→ **Collected data**:
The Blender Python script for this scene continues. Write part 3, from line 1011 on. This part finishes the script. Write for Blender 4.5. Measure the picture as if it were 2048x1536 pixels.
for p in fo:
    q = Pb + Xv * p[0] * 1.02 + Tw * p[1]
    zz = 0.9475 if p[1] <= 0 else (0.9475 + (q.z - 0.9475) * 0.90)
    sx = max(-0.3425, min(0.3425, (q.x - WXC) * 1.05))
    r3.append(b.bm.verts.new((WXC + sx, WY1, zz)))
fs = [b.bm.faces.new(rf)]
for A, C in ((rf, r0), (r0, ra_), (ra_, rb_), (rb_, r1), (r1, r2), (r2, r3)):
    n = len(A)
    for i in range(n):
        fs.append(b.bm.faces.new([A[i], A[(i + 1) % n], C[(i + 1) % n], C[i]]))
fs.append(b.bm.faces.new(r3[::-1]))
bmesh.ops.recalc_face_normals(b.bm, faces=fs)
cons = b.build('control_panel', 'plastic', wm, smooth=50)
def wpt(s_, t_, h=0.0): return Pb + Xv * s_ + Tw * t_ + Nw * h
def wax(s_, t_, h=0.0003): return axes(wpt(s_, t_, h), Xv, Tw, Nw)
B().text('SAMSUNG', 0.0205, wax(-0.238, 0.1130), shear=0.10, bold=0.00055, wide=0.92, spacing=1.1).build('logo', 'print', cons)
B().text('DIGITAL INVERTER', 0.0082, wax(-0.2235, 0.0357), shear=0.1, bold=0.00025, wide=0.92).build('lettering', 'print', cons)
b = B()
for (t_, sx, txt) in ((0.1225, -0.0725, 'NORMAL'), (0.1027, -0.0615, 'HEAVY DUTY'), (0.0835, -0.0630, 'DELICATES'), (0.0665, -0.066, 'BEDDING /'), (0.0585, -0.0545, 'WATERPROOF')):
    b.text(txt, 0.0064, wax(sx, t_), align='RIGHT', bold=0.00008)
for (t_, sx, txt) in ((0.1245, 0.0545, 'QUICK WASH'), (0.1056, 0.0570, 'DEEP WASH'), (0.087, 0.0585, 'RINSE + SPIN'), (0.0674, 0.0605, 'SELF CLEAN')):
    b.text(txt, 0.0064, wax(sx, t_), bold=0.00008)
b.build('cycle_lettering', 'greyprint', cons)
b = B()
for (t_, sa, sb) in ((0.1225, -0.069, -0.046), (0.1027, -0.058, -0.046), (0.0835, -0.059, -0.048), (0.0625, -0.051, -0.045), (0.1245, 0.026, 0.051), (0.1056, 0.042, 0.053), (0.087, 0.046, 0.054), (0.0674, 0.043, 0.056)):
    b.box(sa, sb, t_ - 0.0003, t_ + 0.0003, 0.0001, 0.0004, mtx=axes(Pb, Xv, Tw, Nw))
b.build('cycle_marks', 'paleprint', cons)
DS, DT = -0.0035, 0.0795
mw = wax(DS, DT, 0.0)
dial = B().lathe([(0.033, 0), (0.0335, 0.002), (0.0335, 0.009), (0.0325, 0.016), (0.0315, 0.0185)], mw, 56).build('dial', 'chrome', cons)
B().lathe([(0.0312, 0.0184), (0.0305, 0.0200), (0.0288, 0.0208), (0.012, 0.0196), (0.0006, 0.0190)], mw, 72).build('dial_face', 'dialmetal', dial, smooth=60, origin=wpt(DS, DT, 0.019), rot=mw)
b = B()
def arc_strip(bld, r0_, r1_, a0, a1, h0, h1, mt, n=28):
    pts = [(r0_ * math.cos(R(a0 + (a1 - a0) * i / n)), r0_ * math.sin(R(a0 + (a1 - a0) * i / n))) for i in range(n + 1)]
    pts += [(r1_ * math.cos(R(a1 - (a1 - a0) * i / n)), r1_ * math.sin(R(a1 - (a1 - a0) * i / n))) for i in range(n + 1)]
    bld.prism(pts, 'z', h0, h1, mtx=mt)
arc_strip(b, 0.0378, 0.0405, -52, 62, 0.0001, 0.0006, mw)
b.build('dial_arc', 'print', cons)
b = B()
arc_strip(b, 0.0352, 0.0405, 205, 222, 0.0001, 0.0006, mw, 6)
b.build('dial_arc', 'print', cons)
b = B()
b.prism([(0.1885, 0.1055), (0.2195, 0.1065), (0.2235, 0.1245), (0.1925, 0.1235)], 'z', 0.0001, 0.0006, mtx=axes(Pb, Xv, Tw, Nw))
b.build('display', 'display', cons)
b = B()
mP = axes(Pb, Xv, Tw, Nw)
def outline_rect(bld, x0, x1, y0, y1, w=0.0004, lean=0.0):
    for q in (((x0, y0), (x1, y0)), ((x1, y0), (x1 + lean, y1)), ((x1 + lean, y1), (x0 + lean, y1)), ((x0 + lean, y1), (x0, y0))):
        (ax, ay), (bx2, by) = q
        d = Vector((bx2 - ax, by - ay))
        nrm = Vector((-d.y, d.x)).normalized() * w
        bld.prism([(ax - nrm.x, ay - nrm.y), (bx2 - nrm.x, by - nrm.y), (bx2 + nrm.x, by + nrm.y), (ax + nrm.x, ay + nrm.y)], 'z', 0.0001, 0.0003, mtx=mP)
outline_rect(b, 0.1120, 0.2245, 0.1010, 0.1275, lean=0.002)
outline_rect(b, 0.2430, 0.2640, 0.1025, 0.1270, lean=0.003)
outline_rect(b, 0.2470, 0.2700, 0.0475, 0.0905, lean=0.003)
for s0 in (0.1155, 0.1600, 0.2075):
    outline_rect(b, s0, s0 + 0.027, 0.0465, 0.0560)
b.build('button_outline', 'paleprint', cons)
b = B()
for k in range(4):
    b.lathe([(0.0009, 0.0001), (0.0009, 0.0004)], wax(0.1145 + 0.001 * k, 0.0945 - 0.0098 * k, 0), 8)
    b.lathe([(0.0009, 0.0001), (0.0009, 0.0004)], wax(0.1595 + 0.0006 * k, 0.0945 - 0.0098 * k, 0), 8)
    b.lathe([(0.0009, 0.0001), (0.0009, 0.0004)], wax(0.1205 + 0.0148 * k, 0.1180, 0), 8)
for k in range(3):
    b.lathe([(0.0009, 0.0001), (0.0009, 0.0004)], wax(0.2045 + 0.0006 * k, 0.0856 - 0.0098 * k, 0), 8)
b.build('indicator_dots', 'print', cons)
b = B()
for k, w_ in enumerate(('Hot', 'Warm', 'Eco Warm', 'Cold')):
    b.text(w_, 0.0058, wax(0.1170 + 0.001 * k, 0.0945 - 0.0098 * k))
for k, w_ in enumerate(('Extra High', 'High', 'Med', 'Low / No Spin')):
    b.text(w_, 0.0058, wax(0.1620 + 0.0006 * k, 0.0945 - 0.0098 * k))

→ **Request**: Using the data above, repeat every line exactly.

→ **Full output**:
The Blender Python script for this scene continues. Write part 3, from line 1011 on. This part finishes the script. Write for Blender 4.5. Measure the picture as if it were 2048x1536 pixels.
for p in fo:
    q = Pb + Xv * p[0] * 1.02 + Tw * p[1]
    zz = 0.9475 if p[1] <= 0 else (0.9475 + (q.z - 0.9475) * 0.90)
    sx = max(-0.3425, min(0.3425, (q.x - WXC) * 1.05))
    r3.append(b.bm.verts.new((WXC + sx, WY1, zz)))
fs = [b.bm.faces.new(rf)]
for A, C in ((rf, r0), (r0, ra_), (ra_, rb_), (rb_, r1), (r1, r2), (r2, r3)):
    n = len(A)
    for i in range(n):
        fs.append(b.bm.faces.new([A[i], A[(i + 1) % n], C[(i + 1) % n], C[i]]))
fs.append(b.bm.faces.new(r3[::-1]))
bmesh.ops.recalc_face_normals(b.bm, faces=fs)
cons = b.build('control_panel', 'plastic', wm, smooth=50)
def wpt(s_, t_, h=0.0): return Pb + Xv * s_ + Tw * t_ + Nw * h
def wax(s_, t_, h=0.0003): return axes(wpt(s_, t_, h), Xv, Tw, Nw)
B().text('SAMSUNG', 0.0205, wax(-0.238, 0.1130), shear=0.10, bold=0.00055, wide=0.92, spacing=1.1).build('logo', 'print', cons)
B().text('DIGITAL INVERTER', 0.0082, wax(-0.2235, 0.0357), shear=0.1, bold=0.00025, wide=0.92).build('lettering', 'print', cons)
b = B()
for (t_, sx, txt) in ((0.1225, -0.0725, 'NORMAL'), (0.1027, -0.0615, 'HEAVY DUTY'), (0.0835, -0.0630, 'DELICATES'), (0.0665, -0.066, 'BEDDING /'), (0.0585, -0.0545, 'WATERPROOF')):
    b.text(txt, 0.0064, wax(sx, t_), align='RIGHT', bold=0.00008)
for (t_, sx, txt) in ((0.1245, 0.0545, 'QUICK WASH'), (0.1056, 0.0570, 'DEEP WASH'), (0.087, 0.0585, 'RINSE + SPIN'), (0.0674, 0.0605, 'SELF CLEAN')):
    b.text(txt, 0.0064, wax(sx, t_), bold=0.00008)
b.build('cycle_lettering', 'greyprint', cons)
b = B()
for (t_, sa, sb) in ((0.1225, -0.069, -0.046), (0.1027, -0.058, -0.046), (0.0835, -0.059, -0.048), (0.0625, -0.051, -0.045), (0.1245, 0.026, 0.051), (0.1056, 0.042, 0.053), (0.087, 0.046, 0.054), (0.0674, 0.043, 0.056)):
    b.box(sa, sb, t_ - 0.0003, t_ + 0.0003, 0.0001, 0.0004, mtx=axes(Pb, Xv, Tw, Nw))
b.build('cycle_marks', 'paleprint', cons)
DS, DT = -0.0035, 0.0795
mw = wax(DS, DT, 0.0)
dial = B().lathe([(0.033, 0), (0.0335, 0.002), (0.0335, 0.009), (0.0325, 0.016), (0.0315, 0.0185)], mw, 56).build('dial', 'chrome', cons)
B().lathe([(0.0312, 0.0184), (0.0305, 0.0200), (0.0288, 0.0208), (0.012, 0.0196), (0.0006, 0.0190)], mw, 72).build('dial_face', 'dialmetal', dial, smooth=60, origin=wpt(DS, DT, 0.019), rot=mw)
b = B()
def arc_strip(bld, r0_, r1_, a0, a1, h0, h1, mt, n=28):
    pts = [(r0_ * math.cos(R(a0 + (a1 - a0) * i / n)), r0_ * math.sin(R(a0 + (a1 - a0) * i / n))) for i in range(n + 1)]
    pts += [(r1_ * math.cos(R(a1 - (a1 - a0) * i / n)), r1_ * math.sin(R(a1 - (a1 - a0) * i / n))) for i in range(n + 1)]
    bld.prism(pts, 'z', h0, h1, mtx=mt)
arc_strip(b, 0.0378, 0.0405, -52, 62, 0.0001, 0.0006, mw)
b.build('dial_arc', 'print', cons)
b = B()
arc_strip(b, 0.0352, 0.0405, 205, 222, 0.0001, 0.0006, mw, 6)
b.build('dial_arc', 'print', cons)
b = B()
b.prism([(0.1885, 0.1055), (0.2195, 0.1065), (0.2235, 0.1245), (0.1925, 0.1235)], 'z', 0.0001, 0.0006, mtx=axes(Pb, Xv, Tw, Nw))
b.build('display', 'display', cons)
b = B()
mP = axes(Pb, Xv, Tw, Nw)
def outline_rect(bld, x0, x1, y0, y1, w=0.0004, lean=0.0):
    for q in (((x0, y0), (x1, y0)), ((x1, y0), (x1 + lean, y1)), ((x1 + lean, y1), (x0 + lean, y1)), ((x0 + lean, y1), (x0, y0))):
        (ax, ay), (bx2, by) = q
        d = Vector((bx2 - ax, by - ay))
        nrm = Vector((-d.y, d.x)).normalized() * w
        bld.prism([(ax - nrm.x, ay - nrm.y), (bx2 - nrm.x, by - nrm.y), (bx2 + nrm.x, by + nrm.y), (ax + nrm.x, ay + nrm.y)], 'z', 0.0001, 0.0003, mtx=mP)
outline_rect(b, 0.1120, 0.2245, 0.1010, 0.1275, lean=0.002)
outline_rect(b, 0.2430, 0.2640, 0.1025, 0.1270, lean=0.003)
outline_rect(b, 0.2470, 0.2700, 0.0475, 0.0905, lean=0.003)
for s0 in (0.1155, 0.1600, 0.2075):
    outline_rect(b, s0, s0 + 0.027, 0.0465, 0.0560)
b.build('button_outline', 'paleprint', cons)
b = B()
for k in range(4):
    b.lathe([(0.0009, 0.0001), (0.0009, 0.0004)], wax(0.1145 + 0.001 * k, 0.0945 - 0.0098 * k, 0), 8)
    b.lathe([(0.0009, 0.0001), (0.0009, 0.0004)], wax(0.1595 + 0.0006 * k, 0.0945 - 0.0098 * k, 0), 8)
    b.lathe([(0.0009, 0.0001), (0.0009, 0.0004)], wax(0.1205 + 0.0148 * k, 0.1180, 0), 8)
for k in range(3):
    b.lathe([(0.0009, 0.0001), (0.0009, 0.0004)], wax(0.2045 + 0.0006 * k, 0.0856 - 0.0098 * k, 0), 8)
b.build('indicator_dots', 'print', cons)
b = B()
for k, w_ in enumerate(('Hot', 'Warm', 'Eco Warm', 'Cold')):
    b.text(w_, 0.0058, wax(0.1170 + 0.001 * k, 0.0945 - 0.0098 * k))
for k, w_ in enumerate(('Extra High', 'High', 'Med', 'Low / No Spin')):
    b.text(w_, 0.0058, wax(0.1620 + 0.0006 * k, 0.0945 - 0.0098 * k))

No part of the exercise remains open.